DATASET EXTRACT:
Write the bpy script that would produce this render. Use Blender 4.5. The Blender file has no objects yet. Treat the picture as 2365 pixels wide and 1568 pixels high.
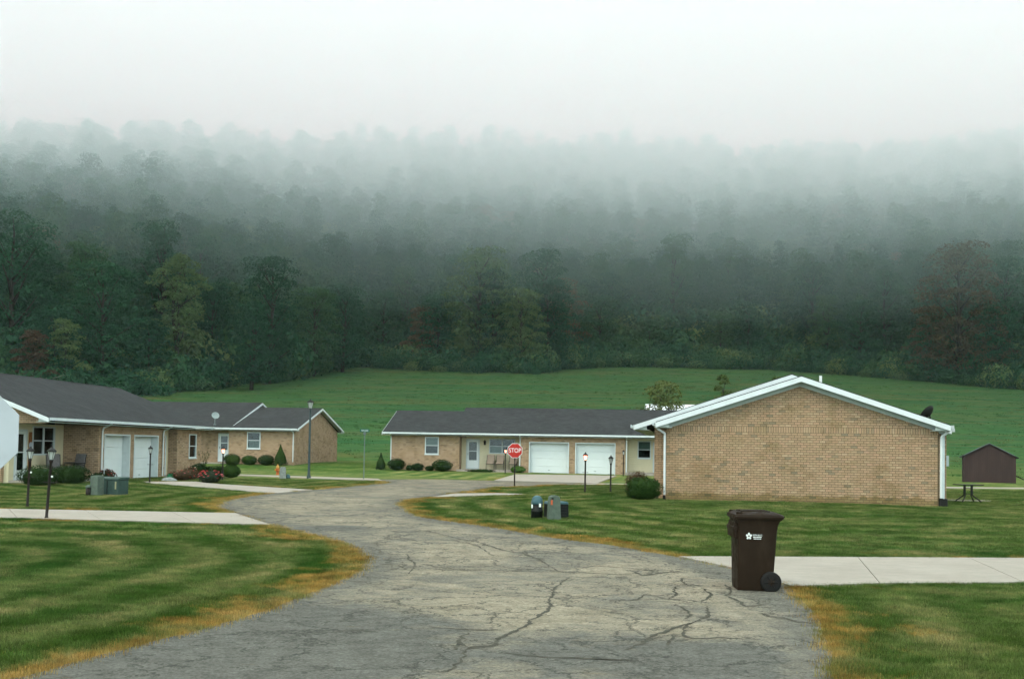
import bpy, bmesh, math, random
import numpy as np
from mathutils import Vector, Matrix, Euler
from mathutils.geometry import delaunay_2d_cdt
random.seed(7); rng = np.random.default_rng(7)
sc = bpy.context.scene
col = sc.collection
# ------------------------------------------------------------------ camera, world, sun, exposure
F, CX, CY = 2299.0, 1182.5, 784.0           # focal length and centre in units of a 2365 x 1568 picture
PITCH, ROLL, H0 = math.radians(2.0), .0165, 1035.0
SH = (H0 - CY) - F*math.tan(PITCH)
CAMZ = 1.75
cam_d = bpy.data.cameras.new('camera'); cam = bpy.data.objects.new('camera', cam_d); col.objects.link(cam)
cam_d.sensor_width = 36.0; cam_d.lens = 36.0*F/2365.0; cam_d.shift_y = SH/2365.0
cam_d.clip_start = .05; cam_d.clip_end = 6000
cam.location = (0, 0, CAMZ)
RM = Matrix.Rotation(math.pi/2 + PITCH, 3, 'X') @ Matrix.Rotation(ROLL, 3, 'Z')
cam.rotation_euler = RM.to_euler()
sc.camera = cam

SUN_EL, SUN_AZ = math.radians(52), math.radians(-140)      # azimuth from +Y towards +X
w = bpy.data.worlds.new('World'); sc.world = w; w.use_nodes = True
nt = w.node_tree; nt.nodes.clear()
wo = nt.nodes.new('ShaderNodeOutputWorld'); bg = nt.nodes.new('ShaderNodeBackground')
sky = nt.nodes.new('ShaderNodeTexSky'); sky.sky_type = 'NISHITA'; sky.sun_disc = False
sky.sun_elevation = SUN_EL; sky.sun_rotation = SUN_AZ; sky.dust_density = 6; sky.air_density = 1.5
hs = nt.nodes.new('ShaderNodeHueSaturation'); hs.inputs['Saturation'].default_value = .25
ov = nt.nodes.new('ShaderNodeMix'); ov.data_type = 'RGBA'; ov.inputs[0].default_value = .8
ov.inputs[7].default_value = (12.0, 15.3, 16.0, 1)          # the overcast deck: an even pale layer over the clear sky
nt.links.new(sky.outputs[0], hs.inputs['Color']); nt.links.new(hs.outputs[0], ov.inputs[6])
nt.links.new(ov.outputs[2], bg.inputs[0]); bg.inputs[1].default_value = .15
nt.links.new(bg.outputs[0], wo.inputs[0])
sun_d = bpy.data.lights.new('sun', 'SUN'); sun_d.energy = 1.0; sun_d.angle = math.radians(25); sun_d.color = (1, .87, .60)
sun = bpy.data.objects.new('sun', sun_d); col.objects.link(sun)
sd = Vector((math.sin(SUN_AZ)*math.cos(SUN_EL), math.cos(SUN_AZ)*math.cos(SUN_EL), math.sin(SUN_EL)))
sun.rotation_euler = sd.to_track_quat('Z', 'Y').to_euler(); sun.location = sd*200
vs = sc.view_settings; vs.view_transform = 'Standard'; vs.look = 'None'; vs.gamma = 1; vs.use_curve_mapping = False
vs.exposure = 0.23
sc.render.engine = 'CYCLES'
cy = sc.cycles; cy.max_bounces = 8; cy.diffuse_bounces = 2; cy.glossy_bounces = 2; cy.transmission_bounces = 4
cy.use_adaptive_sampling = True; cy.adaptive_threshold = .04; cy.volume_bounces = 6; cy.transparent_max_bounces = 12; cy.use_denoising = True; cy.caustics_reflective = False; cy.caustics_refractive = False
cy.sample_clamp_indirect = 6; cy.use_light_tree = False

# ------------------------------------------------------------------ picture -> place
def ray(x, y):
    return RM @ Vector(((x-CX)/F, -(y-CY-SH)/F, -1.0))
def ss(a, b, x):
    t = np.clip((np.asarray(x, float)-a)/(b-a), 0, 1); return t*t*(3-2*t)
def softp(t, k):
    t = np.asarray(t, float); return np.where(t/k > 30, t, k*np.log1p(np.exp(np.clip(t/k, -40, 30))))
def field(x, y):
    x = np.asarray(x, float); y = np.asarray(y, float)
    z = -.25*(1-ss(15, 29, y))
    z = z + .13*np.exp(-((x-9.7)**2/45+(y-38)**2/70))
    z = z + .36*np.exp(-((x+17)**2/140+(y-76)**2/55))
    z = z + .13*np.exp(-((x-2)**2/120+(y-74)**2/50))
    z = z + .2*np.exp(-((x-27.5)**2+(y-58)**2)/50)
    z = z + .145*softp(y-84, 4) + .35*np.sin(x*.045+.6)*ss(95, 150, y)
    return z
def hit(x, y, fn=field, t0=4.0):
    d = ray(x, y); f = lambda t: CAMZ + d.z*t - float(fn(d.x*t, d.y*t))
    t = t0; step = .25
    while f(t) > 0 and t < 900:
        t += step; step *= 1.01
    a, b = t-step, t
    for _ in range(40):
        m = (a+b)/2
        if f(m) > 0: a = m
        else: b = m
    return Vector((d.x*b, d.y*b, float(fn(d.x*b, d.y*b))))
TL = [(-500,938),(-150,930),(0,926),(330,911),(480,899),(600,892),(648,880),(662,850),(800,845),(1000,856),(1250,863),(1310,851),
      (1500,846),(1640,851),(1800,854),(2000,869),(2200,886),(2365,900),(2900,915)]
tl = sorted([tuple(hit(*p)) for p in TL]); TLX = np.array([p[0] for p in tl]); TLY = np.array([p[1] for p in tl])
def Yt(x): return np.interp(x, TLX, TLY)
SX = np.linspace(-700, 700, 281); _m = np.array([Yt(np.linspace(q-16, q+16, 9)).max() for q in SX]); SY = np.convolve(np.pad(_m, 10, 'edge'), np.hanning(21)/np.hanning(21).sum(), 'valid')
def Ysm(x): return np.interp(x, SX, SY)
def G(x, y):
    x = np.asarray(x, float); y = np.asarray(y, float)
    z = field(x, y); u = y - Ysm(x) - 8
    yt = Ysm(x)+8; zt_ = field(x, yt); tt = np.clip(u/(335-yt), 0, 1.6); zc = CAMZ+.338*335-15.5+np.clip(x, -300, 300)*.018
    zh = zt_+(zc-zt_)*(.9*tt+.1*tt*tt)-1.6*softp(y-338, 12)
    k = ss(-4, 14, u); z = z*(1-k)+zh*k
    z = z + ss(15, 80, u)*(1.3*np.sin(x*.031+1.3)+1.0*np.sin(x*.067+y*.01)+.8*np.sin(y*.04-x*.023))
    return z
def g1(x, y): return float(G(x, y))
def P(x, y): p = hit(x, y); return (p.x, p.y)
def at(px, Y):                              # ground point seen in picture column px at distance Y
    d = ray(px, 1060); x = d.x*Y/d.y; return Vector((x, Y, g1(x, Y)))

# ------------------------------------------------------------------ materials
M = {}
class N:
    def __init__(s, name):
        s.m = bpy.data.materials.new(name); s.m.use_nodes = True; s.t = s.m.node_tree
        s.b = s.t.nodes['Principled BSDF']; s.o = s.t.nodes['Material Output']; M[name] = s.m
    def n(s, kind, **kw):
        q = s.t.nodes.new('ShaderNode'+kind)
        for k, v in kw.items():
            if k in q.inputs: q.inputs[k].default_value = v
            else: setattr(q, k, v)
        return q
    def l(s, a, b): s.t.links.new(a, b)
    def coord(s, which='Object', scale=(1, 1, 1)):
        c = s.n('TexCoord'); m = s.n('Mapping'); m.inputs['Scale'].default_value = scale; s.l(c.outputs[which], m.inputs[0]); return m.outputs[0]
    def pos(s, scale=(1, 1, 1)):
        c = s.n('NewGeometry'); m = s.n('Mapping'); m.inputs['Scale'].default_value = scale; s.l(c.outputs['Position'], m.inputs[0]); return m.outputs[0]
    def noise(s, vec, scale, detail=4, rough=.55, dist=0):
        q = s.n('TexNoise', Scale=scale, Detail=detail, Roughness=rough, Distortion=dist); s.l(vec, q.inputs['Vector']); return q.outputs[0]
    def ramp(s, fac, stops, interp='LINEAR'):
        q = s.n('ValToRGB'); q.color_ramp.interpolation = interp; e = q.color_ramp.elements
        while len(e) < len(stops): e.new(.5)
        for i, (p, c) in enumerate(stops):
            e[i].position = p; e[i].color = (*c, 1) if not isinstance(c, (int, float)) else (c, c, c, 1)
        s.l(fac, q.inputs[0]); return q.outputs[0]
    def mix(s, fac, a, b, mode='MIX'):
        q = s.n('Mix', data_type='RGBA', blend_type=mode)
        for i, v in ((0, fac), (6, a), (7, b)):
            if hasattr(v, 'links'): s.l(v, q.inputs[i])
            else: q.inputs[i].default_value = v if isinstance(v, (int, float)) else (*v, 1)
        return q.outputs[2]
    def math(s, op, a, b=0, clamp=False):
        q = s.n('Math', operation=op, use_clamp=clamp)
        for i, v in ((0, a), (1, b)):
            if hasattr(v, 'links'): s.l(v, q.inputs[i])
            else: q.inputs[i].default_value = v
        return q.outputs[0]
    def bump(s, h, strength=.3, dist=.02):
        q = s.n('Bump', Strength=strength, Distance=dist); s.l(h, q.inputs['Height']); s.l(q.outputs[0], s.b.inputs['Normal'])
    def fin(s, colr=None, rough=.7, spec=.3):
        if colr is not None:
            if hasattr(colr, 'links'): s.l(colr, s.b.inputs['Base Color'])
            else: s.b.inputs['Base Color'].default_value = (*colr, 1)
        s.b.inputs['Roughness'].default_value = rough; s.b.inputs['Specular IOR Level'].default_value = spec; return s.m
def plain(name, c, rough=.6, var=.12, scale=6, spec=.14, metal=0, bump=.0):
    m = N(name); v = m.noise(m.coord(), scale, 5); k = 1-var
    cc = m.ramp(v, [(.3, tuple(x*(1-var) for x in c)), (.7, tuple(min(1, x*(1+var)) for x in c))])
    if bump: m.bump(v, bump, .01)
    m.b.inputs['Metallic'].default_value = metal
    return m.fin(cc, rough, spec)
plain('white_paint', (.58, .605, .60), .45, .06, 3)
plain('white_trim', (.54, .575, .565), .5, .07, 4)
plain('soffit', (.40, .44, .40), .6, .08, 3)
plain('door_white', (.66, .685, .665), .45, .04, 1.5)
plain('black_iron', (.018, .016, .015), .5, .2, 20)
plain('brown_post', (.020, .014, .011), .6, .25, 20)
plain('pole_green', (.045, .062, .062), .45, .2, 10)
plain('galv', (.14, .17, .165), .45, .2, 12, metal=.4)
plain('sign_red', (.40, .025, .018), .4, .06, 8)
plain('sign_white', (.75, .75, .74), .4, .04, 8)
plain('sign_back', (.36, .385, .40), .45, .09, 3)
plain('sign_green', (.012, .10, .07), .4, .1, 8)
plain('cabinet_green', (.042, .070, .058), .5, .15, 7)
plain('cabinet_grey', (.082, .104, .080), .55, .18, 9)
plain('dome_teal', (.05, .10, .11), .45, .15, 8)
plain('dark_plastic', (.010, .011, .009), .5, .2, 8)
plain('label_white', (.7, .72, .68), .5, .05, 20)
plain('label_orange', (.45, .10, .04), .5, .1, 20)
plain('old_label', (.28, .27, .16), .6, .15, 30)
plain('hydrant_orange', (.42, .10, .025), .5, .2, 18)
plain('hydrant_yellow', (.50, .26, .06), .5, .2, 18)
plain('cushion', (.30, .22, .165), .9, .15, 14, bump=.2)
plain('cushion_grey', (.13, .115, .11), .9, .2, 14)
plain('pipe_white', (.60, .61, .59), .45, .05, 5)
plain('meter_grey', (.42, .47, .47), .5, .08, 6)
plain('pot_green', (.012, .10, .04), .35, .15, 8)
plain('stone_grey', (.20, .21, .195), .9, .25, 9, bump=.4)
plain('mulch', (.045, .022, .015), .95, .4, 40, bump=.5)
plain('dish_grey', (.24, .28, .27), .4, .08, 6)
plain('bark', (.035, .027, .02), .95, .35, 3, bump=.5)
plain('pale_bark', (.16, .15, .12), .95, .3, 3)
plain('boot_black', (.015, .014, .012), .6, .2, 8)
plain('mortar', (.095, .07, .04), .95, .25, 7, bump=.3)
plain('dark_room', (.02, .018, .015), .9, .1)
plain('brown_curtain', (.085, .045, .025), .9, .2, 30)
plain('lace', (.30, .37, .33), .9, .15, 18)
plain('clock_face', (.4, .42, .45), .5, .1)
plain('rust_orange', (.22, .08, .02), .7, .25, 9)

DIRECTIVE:
Everything from the first line to the line with "sc.camera = cam" must be repeated exactly, and nothing else. Leave the pictures out.

TASK RESULT:
Write the bpy script that would produce this render. Use Blender 4.5. The Blender file has no objects yet. Treat the picture as 2365 pixels wide and 1568 pixels high.
import bpy, bmesh, math, random
import numpy as np
from mathutils import Vector, Matrix, Euler
from mathutils.geometry import delaunay_2d_cdt
random.seed(7); rng = np.random.default_rng(7)
sc = bpy.context.scene
col = sc.collection
# ------------------------------------------------------------------ camera, world, sun, exposure
F, CX, CY = 2299.0, 1182.5, 784.0           # focal length and centre in units of a 2365 x 1568 picture
PITCH, ROLL, H0 = math.radians(2.0), .0165, 1035.0
SH = (H0 - CY) - F*math.tan(PITCH)
CAMZ = 1.75
cam_d = bpy.data.cameras.new('camera'); cam = bpy.data.objects.new('camera', cam_d); col.objects.link(cam)
cam_d.sensor_width = 36.0; cam_d.lens = 36.0*F/2365.0; cam_d.shift_y = SH/2365.0
cam_d.clip_start = .05; cam_d.clip_end = 6000
cam.location = (0, 0, CAMZ)
RM = Matrix.Rotation(math.pi/2 + PITCH, 3, 'X') @ Matrix.Rotation(ROLL, 3, 'Z')
cam.rotation_euler = RM.to_euler()
sc.camera = cam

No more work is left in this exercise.